The British government had requested Pakistan extradite Rauf to London, where he was wanted by police in connection with the murder of his uncle in 2002.

But four years later an anti-terrorism court in Pakistan dropped terrorism charges against him relating to the conspiracy, although its order was suspended when authorities lodged an appeal.

Rauf was being held under the Security of Pakistan Act and faced charges including impersonation, carrying a fake identity card and fake documents -- which he denied -- when he escaped from custody in December 2007.

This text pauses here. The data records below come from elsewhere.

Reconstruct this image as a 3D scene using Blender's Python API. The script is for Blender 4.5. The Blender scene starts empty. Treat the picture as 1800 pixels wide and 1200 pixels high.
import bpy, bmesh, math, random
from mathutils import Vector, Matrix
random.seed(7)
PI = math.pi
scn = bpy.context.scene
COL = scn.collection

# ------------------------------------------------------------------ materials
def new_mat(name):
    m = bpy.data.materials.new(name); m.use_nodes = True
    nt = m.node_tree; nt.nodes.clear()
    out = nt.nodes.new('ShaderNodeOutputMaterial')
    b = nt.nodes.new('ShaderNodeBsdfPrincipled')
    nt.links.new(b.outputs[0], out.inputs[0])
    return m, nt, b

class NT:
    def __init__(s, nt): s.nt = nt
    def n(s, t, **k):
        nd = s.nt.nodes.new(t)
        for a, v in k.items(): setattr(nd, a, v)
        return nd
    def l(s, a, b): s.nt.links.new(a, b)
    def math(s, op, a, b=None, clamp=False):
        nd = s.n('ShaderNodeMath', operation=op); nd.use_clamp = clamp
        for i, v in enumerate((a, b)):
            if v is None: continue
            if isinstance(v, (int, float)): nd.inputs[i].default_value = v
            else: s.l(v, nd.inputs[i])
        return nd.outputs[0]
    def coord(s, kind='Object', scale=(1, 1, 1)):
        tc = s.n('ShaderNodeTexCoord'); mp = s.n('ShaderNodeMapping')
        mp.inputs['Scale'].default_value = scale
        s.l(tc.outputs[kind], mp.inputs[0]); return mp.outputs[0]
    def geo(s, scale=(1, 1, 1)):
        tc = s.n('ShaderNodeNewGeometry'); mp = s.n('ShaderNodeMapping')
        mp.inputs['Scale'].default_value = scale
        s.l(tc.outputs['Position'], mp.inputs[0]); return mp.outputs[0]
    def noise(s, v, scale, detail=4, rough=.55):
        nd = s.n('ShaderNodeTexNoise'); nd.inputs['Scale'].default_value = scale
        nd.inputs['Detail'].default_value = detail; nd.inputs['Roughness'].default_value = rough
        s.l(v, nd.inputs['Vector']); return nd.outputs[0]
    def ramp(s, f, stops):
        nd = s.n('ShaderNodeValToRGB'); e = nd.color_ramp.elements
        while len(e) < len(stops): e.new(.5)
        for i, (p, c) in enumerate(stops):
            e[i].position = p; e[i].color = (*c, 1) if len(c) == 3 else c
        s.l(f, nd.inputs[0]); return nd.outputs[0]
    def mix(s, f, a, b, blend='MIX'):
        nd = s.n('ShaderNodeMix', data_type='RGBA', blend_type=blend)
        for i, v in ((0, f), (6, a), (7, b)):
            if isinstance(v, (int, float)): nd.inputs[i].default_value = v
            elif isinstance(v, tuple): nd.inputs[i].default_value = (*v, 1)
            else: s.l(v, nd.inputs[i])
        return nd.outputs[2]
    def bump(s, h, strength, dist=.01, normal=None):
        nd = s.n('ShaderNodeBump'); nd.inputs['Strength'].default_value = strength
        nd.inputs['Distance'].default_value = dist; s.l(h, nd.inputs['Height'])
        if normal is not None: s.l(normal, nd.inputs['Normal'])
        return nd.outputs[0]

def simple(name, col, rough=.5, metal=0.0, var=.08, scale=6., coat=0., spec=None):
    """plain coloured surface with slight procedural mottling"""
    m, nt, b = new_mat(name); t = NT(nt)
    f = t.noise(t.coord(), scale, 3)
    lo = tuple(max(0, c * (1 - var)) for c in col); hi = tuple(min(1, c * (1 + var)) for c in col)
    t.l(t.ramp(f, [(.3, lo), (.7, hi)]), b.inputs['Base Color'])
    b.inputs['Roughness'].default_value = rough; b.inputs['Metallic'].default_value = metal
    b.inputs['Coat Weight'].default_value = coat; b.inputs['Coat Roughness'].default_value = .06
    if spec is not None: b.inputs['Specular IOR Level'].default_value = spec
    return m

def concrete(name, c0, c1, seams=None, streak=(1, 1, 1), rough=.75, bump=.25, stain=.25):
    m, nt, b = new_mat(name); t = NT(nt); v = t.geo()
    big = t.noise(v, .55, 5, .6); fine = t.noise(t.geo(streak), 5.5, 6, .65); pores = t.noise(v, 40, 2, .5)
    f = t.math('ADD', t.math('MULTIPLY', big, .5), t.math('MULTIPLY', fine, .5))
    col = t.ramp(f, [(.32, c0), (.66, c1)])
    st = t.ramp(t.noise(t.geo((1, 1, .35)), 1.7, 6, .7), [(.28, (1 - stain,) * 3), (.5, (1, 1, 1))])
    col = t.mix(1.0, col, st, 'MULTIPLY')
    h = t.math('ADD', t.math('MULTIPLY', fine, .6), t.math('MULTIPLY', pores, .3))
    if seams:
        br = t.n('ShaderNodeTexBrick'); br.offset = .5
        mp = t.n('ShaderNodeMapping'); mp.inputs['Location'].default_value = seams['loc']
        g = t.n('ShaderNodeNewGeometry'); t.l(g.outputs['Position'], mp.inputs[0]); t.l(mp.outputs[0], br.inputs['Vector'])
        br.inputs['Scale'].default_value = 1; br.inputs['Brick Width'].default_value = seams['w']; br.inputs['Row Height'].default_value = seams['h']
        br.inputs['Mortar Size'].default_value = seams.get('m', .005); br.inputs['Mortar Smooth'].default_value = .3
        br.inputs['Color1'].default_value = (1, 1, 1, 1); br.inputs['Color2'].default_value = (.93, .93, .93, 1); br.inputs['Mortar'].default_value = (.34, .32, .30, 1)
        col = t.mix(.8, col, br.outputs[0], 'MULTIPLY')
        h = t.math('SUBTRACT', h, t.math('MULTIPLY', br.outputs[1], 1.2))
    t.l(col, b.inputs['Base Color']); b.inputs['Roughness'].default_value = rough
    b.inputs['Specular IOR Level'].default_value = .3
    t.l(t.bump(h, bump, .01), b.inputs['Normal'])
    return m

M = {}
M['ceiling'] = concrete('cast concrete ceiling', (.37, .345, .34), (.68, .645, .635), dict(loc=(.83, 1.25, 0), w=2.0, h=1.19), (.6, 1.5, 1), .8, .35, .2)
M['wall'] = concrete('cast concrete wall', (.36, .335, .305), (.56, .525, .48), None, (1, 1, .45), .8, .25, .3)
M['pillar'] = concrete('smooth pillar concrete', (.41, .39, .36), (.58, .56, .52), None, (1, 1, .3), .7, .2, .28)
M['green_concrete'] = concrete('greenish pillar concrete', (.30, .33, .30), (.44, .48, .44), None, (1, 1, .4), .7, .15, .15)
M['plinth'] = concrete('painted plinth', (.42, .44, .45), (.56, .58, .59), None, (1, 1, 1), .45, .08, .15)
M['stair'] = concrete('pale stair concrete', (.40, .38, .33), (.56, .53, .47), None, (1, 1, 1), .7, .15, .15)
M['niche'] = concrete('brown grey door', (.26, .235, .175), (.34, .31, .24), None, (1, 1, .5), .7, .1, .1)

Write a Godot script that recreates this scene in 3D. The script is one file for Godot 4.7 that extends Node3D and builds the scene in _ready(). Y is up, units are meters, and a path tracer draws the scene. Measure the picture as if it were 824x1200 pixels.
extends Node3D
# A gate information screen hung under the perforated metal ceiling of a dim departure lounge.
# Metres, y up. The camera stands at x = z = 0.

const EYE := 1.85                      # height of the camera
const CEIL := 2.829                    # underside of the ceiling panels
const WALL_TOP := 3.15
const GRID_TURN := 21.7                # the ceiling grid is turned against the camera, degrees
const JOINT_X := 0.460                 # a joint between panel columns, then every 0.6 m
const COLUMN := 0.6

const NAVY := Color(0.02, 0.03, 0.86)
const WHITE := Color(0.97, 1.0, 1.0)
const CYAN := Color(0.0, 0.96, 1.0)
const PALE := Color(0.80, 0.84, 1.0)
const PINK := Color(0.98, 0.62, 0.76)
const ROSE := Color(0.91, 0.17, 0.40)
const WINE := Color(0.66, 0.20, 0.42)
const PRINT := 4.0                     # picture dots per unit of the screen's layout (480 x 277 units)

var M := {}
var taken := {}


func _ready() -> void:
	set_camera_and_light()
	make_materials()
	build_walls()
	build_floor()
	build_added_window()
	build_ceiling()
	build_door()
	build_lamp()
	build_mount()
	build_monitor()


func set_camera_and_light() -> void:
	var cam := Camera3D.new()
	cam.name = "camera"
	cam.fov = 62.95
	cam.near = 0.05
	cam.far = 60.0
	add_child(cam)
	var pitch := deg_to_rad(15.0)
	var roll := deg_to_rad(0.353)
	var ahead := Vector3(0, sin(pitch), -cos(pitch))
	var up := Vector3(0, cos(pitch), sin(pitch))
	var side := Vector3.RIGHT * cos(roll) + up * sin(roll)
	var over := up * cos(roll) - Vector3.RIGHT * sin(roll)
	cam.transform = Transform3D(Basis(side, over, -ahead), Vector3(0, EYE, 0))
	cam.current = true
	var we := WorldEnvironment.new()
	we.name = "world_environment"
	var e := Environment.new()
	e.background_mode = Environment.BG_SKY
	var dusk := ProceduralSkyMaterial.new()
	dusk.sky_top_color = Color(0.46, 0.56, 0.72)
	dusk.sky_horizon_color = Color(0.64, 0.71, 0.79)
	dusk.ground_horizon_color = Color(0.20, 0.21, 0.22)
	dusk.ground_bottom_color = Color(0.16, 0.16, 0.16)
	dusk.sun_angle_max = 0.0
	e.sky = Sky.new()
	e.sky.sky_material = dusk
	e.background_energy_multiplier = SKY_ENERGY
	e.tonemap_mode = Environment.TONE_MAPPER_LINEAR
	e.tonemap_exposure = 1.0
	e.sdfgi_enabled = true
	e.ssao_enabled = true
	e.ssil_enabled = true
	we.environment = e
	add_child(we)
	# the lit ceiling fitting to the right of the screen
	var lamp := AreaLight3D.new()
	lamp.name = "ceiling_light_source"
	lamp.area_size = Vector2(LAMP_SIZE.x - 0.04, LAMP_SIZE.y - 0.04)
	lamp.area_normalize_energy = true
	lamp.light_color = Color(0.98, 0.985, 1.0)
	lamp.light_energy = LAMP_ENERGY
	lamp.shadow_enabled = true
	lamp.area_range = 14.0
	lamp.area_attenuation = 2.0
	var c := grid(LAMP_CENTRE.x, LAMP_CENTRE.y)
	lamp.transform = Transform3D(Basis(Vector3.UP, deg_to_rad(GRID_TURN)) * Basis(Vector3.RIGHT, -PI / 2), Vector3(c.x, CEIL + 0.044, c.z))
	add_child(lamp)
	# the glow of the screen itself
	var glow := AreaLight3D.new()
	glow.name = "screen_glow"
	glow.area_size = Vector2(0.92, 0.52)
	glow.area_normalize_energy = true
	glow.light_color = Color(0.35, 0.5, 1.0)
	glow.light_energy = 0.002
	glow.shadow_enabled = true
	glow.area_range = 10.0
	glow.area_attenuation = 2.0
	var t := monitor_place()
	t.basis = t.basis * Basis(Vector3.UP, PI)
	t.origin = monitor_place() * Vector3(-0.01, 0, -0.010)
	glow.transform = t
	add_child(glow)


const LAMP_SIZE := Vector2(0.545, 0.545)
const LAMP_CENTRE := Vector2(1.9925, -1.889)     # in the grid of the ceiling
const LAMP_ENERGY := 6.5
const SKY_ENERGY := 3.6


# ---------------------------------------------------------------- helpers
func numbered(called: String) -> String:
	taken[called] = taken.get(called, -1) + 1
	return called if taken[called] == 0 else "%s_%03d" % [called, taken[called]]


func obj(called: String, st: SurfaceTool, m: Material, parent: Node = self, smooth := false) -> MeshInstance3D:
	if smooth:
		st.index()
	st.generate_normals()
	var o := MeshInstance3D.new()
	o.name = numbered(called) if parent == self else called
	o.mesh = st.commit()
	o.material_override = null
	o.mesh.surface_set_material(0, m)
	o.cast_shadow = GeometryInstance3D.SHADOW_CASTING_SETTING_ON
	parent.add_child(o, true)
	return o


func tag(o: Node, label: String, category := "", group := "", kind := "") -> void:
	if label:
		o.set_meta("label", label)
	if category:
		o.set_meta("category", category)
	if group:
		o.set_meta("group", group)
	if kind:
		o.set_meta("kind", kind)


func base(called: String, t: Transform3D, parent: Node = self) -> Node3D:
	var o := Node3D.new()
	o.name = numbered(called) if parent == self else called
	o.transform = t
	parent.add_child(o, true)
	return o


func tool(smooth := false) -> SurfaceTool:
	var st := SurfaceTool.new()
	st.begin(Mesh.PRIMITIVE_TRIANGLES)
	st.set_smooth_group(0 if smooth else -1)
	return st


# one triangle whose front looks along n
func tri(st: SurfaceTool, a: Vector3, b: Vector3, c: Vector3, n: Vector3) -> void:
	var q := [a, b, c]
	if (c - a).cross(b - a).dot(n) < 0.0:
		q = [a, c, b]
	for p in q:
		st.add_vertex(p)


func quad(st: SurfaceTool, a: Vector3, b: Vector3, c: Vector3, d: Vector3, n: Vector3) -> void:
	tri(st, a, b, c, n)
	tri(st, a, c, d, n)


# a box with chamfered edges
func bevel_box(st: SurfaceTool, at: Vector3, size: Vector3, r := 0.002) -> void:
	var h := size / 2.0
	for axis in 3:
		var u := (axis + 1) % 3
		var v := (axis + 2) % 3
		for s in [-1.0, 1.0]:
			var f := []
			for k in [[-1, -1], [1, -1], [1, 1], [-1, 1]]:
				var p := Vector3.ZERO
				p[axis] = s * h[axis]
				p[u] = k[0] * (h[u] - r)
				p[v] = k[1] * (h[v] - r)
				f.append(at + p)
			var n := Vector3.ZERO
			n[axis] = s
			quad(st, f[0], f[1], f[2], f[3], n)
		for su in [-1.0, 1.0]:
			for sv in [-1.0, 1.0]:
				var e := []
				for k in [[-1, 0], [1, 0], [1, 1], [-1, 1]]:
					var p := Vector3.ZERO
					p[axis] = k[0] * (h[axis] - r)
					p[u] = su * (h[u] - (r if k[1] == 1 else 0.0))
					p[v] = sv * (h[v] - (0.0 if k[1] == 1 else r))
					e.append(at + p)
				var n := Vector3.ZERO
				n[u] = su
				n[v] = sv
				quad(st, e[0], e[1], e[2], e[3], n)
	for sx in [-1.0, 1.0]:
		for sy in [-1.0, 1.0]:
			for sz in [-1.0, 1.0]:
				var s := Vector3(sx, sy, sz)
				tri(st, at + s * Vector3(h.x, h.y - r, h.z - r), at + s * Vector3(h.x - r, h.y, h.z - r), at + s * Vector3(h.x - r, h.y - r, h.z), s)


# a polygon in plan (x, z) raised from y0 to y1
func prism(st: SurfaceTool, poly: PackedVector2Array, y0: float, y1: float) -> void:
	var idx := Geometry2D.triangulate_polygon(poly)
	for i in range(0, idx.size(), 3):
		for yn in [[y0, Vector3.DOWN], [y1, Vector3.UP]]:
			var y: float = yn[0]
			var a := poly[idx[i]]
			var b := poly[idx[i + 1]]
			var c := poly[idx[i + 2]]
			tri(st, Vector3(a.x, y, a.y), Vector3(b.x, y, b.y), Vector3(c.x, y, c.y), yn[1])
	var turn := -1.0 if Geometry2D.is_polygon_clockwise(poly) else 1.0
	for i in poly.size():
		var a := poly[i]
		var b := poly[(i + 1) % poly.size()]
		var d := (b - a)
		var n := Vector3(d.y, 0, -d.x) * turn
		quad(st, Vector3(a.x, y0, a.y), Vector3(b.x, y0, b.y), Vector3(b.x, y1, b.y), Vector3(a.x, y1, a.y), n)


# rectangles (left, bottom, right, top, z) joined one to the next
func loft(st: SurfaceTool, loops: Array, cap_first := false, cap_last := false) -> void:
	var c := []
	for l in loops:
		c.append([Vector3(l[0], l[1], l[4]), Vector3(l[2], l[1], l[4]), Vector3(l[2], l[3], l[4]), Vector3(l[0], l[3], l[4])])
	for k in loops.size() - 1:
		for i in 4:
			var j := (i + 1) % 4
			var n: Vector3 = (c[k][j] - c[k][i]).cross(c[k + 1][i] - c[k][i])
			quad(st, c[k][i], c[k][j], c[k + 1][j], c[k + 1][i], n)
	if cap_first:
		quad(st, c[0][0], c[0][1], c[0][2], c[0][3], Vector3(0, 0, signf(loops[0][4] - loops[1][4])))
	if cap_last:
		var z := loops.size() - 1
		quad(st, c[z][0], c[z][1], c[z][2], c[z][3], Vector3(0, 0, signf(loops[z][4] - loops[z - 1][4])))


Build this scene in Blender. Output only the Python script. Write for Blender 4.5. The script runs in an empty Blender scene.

He was heading back to jail in Rawalpindi following an extradition hearing in Islamabad when his uncle asked the police escorts if they could all drive there in his more comfortable van rather than in a police vehicle.

The officers agreed and even stopped at a fast food restaurant where the uncle bought a meal for all four of them. The officers then allowed Rauf to stop and pray at a mosque, where he was uncuffed and managed to make a break for freedom.

The Pakistani government ordered a high-level investigation into the suspicious circumstances of the escape.

That was under the Musharraf government whose devotion to the war on terror was tepid at best. The new government is, if anything, even less enamored of assisting the US although after a wave of terrorist attacks inside Pakistan, that attitude may be changing.

It is likely that Bin Laden is hiding somewhere in that area as well. The tribesman are loyal to the Taliban and the government has been ineffective in rooting out terrorists in the mountainous landscape.

I really think that someday we will get news that such an attack has killed Bin Laden. Until then, the US military is making good on Bush's promise that the terrorists can run but they can't hide.